Short exercise: Go from the first line to the line with "col = scene.collection" and return those lines verbatim, ends included.

---- Recorded information

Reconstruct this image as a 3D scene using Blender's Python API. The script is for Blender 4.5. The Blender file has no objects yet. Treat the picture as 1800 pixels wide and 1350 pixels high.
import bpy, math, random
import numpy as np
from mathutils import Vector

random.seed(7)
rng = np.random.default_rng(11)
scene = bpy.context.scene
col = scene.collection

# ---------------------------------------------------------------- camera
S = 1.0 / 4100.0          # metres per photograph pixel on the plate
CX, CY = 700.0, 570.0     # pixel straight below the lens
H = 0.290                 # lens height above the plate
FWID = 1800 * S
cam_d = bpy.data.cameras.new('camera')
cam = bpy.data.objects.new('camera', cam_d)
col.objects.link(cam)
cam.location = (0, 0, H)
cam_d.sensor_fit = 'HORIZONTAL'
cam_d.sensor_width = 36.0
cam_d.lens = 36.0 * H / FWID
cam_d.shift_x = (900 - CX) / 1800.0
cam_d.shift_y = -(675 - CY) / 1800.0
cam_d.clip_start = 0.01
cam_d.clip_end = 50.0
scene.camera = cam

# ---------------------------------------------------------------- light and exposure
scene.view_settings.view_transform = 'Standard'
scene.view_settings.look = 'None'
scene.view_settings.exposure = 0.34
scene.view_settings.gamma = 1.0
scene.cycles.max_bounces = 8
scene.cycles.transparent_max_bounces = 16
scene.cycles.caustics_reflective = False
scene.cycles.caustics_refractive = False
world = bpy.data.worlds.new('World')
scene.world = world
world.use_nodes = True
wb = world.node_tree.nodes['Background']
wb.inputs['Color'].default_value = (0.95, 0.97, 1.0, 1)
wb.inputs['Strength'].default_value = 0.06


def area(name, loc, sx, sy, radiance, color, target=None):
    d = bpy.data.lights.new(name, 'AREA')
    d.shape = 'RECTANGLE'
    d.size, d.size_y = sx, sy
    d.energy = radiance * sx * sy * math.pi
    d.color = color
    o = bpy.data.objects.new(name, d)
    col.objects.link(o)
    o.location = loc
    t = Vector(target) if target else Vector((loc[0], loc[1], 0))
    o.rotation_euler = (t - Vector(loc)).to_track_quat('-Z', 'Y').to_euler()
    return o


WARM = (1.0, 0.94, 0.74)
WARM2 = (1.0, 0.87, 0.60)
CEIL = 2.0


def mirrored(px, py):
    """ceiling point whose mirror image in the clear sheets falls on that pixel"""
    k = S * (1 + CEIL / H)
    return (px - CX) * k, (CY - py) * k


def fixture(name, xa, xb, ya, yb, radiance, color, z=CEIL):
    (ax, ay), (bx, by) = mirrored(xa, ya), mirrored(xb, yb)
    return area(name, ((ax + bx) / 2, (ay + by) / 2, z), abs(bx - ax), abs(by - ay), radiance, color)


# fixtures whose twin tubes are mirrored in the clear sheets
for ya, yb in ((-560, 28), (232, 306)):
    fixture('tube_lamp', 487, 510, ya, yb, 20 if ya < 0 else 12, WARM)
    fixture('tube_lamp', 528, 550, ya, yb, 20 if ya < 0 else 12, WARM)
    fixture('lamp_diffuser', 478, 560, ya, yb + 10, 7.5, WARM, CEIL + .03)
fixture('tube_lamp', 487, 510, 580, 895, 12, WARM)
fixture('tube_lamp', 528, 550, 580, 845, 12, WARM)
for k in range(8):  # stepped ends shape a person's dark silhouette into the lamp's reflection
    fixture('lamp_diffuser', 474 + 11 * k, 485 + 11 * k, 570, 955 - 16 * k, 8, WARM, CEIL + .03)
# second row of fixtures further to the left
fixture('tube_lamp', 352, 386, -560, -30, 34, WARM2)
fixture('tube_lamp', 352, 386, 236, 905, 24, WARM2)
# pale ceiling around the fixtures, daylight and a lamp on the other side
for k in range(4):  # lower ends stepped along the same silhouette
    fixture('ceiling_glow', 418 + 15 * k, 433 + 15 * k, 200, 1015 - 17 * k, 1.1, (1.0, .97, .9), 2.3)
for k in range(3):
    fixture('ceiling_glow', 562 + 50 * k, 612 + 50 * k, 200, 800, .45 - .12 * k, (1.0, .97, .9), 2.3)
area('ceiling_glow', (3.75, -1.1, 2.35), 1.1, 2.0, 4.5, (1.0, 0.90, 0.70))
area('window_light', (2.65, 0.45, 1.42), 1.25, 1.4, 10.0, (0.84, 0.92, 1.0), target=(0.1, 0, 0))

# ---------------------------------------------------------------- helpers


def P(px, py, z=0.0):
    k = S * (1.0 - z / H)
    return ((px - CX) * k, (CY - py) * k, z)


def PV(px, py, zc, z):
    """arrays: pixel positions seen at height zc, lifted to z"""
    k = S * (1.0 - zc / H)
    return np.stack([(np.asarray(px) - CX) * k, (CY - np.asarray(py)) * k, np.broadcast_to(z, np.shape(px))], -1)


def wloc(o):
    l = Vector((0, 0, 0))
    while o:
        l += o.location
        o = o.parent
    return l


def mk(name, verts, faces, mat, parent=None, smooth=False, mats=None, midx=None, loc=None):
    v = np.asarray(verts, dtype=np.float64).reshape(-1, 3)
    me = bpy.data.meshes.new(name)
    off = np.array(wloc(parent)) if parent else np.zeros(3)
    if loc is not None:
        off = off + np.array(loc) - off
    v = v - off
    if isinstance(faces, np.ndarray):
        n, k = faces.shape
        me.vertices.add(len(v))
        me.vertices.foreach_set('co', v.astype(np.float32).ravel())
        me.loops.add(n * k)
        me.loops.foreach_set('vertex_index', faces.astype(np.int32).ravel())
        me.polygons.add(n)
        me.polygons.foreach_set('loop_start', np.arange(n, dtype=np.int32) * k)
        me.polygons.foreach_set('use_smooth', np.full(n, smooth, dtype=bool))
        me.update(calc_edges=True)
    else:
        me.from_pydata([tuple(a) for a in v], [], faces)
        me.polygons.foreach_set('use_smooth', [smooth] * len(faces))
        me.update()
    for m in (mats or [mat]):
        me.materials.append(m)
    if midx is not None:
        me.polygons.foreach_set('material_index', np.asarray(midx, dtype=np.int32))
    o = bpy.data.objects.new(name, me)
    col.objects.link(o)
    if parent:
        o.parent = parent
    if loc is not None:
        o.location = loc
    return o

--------

Exercise result:
Reconstruct this image as a 3D scene using Blender's Python API. The script is for Blender 4.5. The Blender file has no objects yet. Treat the picture as 1800 pixels wide and 1350 pixels high.
import bpy, math, random
import numpy as np
from mathutils import Vector

random.seed(7)
rng = np.random.default_rng(11)
scene = bpy.context.scene
col = scene.collection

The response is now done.